Thursday, May 30, 2013

The Cultivated Rose among Wild Roses

Every year, around Valentine's Day or sometimes on Mother's Day, we get some potted miniature roses. When they start doing poorly indoors in their pot, we plant them outside. I don't actually have any gardening skills, so everything that I plant is overrun with the wild variety. That's how this miniature red rose found itself surrounded by wild roses.

I didn't plant the wild roses. They came here on their own and they are taking over wherever no resistance is offered.



The bloom of the cultivated rose is bigger and more elaborate and artful.



It is a more obviously attractive flower.


 But the wild roses are stronger and more plentiful and they attract more insects.



Even in our untended pasture, the wild roses are taking over.
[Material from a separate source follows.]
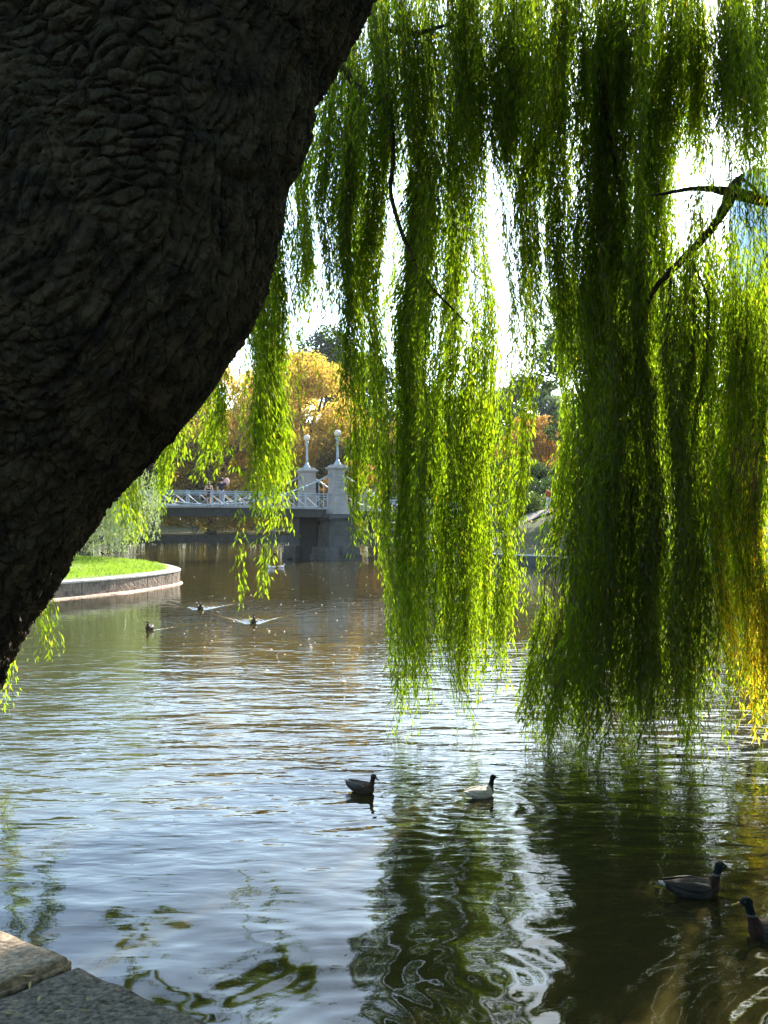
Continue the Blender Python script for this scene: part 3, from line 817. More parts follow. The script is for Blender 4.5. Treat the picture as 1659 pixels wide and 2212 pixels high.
# centre line of the leaning trunk, from the ground up
cl = [(-1060, 2560, .84), (-770, 2000, .68), (-555, 1612, .57), (-408, 1270, .56), (-266, 1020, .56), (-78, 772, .56), (112, 588, .56), (212, 300, .55), (312, -30, .54), (560, -400, .50), (920, -760, .42)]
cp = [P(u, v, DT+.25) for u, v, r_ in cl]; cr_ = [r_*1.08 for *_, r_ in cl]
def interp_path(cp, cr_, n):
    pts = []; k = len(cp)
    for i in range(k-1):
        p = [cp[max(i-1, 0)], cp[i], cp[i+1], cp[min(i+2, k-1)]]; rr = [cr_[max(i-1, 0)], cr_[i], cr_[i+1], cr_[min(i+2, k-1)]]
        for q in range(n):
            t = q/n
            f_ = lambda p: .5*((2*p[1])+(p[2]-p[0])*t+(2*p[0]-5*p[1]+4*p[2]-p[3])*t*t+(3*p[1]-p[0]-3*p[2]+p[3])*t*t*t)
            pts.append((f_(p), f_(rr)))
    pts.append((cp[-1], cr_[-1])); return pts
path = interp_path(cp, cr_, 100)
nfront, nback = 500, 40
ths = list(np.linspace(-R(112), R(112), nfront))+list(np.linspace(R(112), R(248), nback+2)[1:-1])
nth = len(ths)
vs = []; s_acc = 0; prevp = None
fx_ = Vector((0, -1, 0))
def sstep(x, a, b_): 
    x = min(1, max(0, (x-a)/(b_-a))); return x*x*(3-2*x)
for i, (p, r_) in enumerate(path):
    a = path[max(i-1, 0)][0]; c = path[min(i+1, len(path)-1)][0]; t = (c-a).normalized()
    e1 = (Vector((0, -1, 0))-t*t.dot(Vector((0, -1, 0)))).normalized(); e2 = t.cross(e1)
    if prevp is not None: s_acc += (p-prevp).length
    prevp = p
    for j in range(nth):
        th = ths[j]
        dr = e1*math.cos(th)+e2*math.sin(th)
        q = p+dr*r_
        if j >= nfront: vs.append(q); continue
        big = .085*mnoise.noise(q*1.4)+.035*mnoise.noise(q*3.7+Vector((3, 1, 7)))
        cyc = th*.58
        w1 = mnoise.noise(q*3.5); w2 = mnoise.noise(q*3.5+Vector((5, 5, 5))); w3 = mnoise.noise(q*14)
        # furrows between plates; slanting cracks across the trunk above, along it below
        side = sstep(abs(th), .45, .95); mixu = (.5+.5*math.tanh(3.5*(mnoise.noise(q*1.1+Vector((2, 0, 4)))*1.5+(q.z-3.35)*.9)))*(1-side)
        ca, sa = math.cos(.55), math.sin(.55)
        A_ = cyc*ca+s_acc*sa; B_ = -cyc*sa+s_acc*ca
        d1 = mnoise.voronoi(Vector((A_*13+w1*1.1+w3*.25, B_*30+w2*1.4+w3*.4, 0)))[0]
        d2 = mnoise.voronoi(Vector((cyc*34+w1*1.5+w3*.4, s_acc*6.5+w2*.9+w3*.3, 4)))[0]
        h = (sstep(d1[1]-d1[0], .0, .20)*.8+.2*sstep(d1[1]-d1[0], .1, .8))*mixu+(sstep(d2[1]-d2[0], .0, .20)*.8+.2*sstep(d2[1]-d2[0], .1, .8))*(1-mixu)
        rid = abs(mnoise.noise(Vector((cyc*6+w1*.8, s_acc*1.3+w2*.5, 9))))
        d3 = mnoise.voronoi(q*34)[0]
        fine = mnoise.fractal(q*26, .9, 2, 3)
        dsp = big*(1-.35*side)+.030*(1-.35*side)*(h-.6)+.024*(sstep(rid, 0, .16)-.8)+.008*fine+.004*sstep(d3[1]-d3[0], 0, .35)
        vs.append(q+dr*dsp)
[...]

But for the time being in our little flower garden, the cultivated roses and the wild are living side by side.
Some people think that it has to be either or -- wild or cultivated. But I think we should have both. It's nice to have a cherry tree that gives big fruit. But somehow no little cherry trees sprout from its dropped seeds.


On the other hand, our wild fields are full of blackberry bushes that got there by themselves. Nobody planted them, and nobody watered them, but there are more than enough blackberries in the pasture every year when they ripen to feed entire families.

It's good to plant things and grow them by the sweat of your brow, but how much sweeter it is when things grow by themselves and spread and multiply and need no help from us.

I very much support the idea that the cultivated and the wild varieties can live side by side.  People think that chimpanzees are wild, so they cannot live among us. But there are ways to make it work. I not only spend a lot of time with Bow interacting with him, I also get a lot done that is not specifically to do with Bow while we are together. Productivity need not suffer due to proximity.



Bow enjoys relationships with many different people, but we cannot all go in at the same time.When I am in the pens with Bow, we enjoy a close relationship that includes grooming


But Bow also is on very good terms with Lawrence.

Sometimes, it is not safe for someone to go in with Bow, but they still maintain playful relationships. Leo likes to play chase with Bow, even though he does not get to go into  the pen.


The cultivated and the wild varieties can grow and thrive together. It's not always either/or. Sometimes it can be both.


2 comments:

  1. Yes, there is not need to pick one over the other. You can always have both.